Some Israelis are queasy about celebrating their Independence Day

Israeli Air Force planes in formation over Jerusalem during a display for Israeli Independence Day.

This week, Israelis celebrated 66 years of independence. There were fireworks and barbecues and airshows, like you’d expect to see on any country’s independence day.

But for many, it was a complicated day.

There are groups in Israeli society who simply didn’t celebrate. Many Ultra-Orthodox Jews, for one. Some of them don’t recognize the State of Israel because they believe a Jewish state can only be established in the days of the messiah.

And many Arab-Israelis feel isolated on Independence Day, because it marks the 1948 war surrounding Israel’s establishment, when masses of Arabs fled or were expelled from their homes, never allowed to return.

In that vein, the military wing of the Palestinian Islamic group Hamas, which controls the Gaza Strip, purportedly released this mocking YouTube animation featuring alternate lyrics, in Hebrew, set to Israel’s national anthem, in Hebrew. Roughly translated, Israel’s national anthem begins: “Deep in the heart / the Jewish spirit yearns.”

The Hamas spinoff starts: “The Zionist army is built of wax / It already melted and has no hope.” In Hebrew, it rhymes.

Even for those who do celebrate Israel’s birthday, Independence Day is complicated. The holiday starts immediately after a national day of mourning for Israelis whose loved ones died as soldiers on the battlefield or as civilians in suicide bombings and other attacks of the enduring Arab-Israeli conflict. It's a jarring transition, and some have petitioned for Memorial Day to be pushed back so there's space in the calendar before Independence Day.

There have been attempts to sooth the country’s move from grief to joy. Each year, a selected group of citizens who have made contributions, small and large, to Israeli society are invited to Jerusalem to light a torch at a national torch-lighting ceremony. It’s a symbolic move from the little memorial candles traditionally lit to remember loved ones who’ve died, to the large beacons of fire representing pride in the country’s achievements.

A different kind of ceremony was held not far away, at the Tower of David citadel in Jerusalem’s Old City. The Secular Yeshiva, a liberal study center promoting Jewish pluralism and social action, conducted its own version of havdalah. It’s the service that marks the end of the Sabbath each week with a ritual meant to sweeten the transition, as the Hebrew prayer goes, “from holiness to the everyday.”

In the Sabbath ritual, the devout take a whiff of sweet-smelling herbs, to sweeten the transition out of the day of rest. At this ceremony separating Memorial Day from Independence Day, sprigs of fresh rosemary were distributed to the Israelis in the crowd. It’s an herb that covers the graves of soldiers at Israel’s national military cemetery.

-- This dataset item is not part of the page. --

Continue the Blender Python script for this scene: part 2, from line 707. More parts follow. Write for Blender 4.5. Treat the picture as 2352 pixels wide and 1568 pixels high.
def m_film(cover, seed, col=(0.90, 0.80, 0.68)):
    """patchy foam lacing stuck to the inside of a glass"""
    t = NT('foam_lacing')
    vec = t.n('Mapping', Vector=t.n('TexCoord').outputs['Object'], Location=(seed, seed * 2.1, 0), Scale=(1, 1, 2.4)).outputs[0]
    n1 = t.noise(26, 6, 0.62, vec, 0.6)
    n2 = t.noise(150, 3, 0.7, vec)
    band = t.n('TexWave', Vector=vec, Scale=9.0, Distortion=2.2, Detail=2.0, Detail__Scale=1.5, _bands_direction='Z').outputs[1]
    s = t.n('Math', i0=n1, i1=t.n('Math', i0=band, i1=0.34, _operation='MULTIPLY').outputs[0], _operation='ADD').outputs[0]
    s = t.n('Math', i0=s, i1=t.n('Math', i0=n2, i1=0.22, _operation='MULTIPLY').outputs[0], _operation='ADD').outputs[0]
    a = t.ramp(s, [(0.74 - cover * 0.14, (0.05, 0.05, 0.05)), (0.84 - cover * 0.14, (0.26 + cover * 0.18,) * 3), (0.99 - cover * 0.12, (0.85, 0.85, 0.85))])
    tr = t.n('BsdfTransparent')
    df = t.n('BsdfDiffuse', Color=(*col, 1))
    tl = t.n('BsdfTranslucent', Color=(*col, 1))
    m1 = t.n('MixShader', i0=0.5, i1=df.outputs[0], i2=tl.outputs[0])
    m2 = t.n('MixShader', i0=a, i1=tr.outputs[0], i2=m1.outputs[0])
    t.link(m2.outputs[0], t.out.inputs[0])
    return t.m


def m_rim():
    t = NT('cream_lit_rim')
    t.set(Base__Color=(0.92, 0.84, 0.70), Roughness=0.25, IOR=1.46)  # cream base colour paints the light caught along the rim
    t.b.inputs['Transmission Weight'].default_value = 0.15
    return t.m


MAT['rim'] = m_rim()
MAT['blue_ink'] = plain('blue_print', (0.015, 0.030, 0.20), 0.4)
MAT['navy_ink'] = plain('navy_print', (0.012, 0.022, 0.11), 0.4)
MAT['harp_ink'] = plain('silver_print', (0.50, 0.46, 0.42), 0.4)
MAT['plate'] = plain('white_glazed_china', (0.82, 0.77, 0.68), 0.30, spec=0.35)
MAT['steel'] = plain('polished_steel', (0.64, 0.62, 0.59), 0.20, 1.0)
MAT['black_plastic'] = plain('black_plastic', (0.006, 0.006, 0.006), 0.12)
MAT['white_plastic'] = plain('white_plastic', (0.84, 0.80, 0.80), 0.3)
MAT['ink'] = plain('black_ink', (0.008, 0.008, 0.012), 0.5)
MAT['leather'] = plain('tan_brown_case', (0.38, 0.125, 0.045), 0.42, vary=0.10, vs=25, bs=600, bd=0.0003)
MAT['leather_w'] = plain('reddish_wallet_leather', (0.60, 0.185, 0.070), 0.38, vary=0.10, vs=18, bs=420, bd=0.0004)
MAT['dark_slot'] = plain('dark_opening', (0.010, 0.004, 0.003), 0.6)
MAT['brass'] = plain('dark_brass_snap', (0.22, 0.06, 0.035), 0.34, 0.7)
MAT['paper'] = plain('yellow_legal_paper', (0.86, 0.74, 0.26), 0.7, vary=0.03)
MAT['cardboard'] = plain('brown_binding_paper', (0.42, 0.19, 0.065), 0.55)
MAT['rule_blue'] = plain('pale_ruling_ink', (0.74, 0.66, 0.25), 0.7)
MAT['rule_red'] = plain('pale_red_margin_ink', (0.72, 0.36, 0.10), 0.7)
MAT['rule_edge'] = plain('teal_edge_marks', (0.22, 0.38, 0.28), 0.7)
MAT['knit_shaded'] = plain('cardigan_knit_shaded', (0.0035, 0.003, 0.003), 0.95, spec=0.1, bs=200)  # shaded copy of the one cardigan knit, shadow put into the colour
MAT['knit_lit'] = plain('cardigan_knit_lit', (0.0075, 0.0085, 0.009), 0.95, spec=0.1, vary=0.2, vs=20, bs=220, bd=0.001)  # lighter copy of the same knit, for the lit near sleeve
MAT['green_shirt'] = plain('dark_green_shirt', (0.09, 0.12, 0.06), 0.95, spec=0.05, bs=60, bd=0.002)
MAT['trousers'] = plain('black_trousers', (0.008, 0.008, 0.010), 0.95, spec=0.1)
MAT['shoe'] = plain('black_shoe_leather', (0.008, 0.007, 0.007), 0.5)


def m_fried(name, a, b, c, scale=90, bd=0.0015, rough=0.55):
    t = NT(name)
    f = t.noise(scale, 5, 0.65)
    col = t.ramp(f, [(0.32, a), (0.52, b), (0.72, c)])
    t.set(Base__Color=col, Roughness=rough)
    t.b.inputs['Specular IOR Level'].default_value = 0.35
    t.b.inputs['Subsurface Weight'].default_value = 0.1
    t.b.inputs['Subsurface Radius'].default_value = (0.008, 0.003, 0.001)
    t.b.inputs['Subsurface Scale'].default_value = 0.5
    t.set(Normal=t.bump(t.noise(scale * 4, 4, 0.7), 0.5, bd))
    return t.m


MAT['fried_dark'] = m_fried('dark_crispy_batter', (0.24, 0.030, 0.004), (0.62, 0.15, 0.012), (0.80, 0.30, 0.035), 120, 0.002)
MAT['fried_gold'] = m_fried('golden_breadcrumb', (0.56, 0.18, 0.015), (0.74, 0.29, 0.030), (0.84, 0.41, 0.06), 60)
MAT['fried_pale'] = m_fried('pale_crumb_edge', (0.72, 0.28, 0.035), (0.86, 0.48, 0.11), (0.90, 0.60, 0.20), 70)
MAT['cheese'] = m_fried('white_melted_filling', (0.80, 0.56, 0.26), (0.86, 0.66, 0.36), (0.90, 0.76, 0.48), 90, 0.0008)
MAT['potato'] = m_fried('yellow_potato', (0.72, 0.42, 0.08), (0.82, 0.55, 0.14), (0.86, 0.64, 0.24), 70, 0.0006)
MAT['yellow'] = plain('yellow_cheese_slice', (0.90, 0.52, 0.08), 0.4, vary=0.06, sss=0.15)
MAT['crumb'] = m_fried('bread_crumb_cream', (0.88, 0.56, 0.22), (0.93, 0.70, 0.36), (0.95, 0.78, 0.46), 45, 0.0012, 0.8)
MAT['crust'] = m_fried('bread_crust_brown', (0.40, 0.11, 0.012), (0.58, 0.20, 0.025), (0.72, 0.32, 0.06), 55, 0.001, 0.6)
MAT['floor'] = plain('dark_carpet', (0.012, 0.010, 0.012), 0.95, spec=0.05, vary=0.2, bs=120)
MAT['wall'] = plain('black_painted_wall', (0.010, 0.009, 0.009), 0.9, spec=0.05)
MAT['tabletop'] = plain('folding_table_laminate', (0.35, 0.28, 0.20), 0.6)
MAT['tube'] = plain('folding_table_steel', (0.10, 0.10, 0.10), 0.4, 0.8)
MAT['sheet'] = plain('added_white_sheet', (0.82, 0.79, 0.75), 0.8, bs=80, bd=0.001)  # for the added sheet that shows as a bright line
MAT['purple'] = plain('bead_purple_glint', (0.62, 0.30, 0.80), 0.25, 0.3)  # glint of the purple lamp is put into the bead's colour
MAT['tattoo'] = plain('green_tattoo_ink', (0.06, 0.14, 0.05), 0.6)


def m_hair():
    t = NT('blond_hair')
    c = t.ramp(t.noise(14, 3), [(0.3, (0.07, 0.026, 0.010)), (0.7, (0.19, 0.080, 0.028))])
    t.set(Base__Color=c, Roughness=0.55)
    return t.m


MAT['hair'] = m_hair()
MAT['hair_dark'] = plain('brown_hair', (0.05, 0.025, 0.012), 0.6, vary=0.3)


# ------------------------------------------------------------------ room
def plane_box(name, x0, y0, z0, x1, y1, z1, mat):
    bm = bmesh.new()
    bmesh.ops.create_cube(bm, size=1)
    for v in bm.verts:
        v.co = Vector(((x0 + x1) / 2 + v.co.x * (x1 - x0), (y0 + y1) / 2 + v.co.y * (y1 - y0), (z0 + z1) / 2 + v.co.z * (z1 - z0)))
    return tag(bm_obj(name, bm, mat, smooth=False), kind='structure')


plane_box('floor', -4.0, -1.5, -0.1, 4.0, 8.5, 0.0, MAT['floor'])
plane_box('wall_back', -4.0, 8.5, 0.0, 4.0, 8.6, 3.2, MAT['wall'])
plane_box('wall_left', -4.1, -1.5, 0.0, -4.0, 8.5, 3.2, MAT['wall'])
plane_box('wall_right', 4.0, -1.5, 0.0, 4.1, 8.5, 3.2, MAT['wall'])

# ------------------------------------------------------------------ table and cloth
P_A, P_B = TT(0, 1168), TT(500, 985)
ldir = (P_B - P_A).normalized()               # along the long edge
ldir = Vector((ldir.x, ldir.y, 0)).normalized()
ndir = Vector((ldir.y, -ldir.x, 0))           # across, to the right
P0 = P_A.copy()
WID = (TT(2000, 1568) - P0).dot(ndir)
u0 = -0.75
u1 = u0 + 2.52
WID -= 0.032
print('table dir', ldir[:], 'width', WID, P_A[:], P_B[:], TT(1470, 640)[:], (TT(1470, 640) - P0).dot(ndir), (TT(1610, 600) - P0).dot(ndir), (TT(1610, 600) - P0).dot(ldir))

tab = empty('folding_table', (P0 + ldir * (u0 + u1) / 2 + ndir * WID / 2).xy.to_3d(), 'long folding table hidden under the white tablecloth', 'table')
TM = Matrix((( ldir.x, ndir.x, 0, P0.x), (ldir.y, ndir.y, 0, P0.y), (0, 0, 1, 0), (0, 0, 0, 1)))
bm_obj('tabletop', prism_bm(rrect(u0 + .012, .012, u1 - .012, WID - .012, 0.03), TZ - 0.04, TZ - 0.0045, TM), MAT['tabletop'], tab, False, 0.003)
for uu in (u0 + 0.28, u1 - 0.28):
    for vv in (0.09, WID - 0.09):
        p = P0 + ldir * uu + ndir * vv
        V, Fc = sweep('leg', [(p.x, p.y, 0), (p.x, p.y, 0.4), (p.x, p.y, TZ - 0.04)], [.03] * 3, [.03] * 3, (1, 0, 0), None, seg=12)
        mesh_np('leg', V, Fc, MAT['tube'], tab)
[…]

Then, Ariel Levinson, head of learning at the Secular Yeshiva, gave a speech that reflected on the complications of the day, and the tensions present in Israeli society. Nowhere are those tensions more prevalent than Jerusalem, a city that is central to the country’s religious and political struggles.

Here is an excerpt:

“There are people that cannot celebrate with us here tonight. The non-Jewish minorities who live with us still do not feel at home, and how can we hear their voice if we cancel Arabic language teaching in schools? [Israel recently cut down on the amount of Arabic language teaching required in the national curriculum.]

“The Arab population and the Ultra-Orthodox society suffer from discrimination and challenge us to try to listen and include other voices different from ours. How can we hear this voice when young Jewish hooligans enact “price tag” activities and act against the Israeli army without response? [Extreme nationalistic Israelis in recent days have stepped up hate graffiti and vandalism on Palestinian and Arab-Israeli properties, called “price tag” actions.]

“Jerusalem is the place where all these charged voices meet, but it is also the city that will sprout, and already sprouts, initial attempts to resolve them, because it cannot allow itself to ignore them.”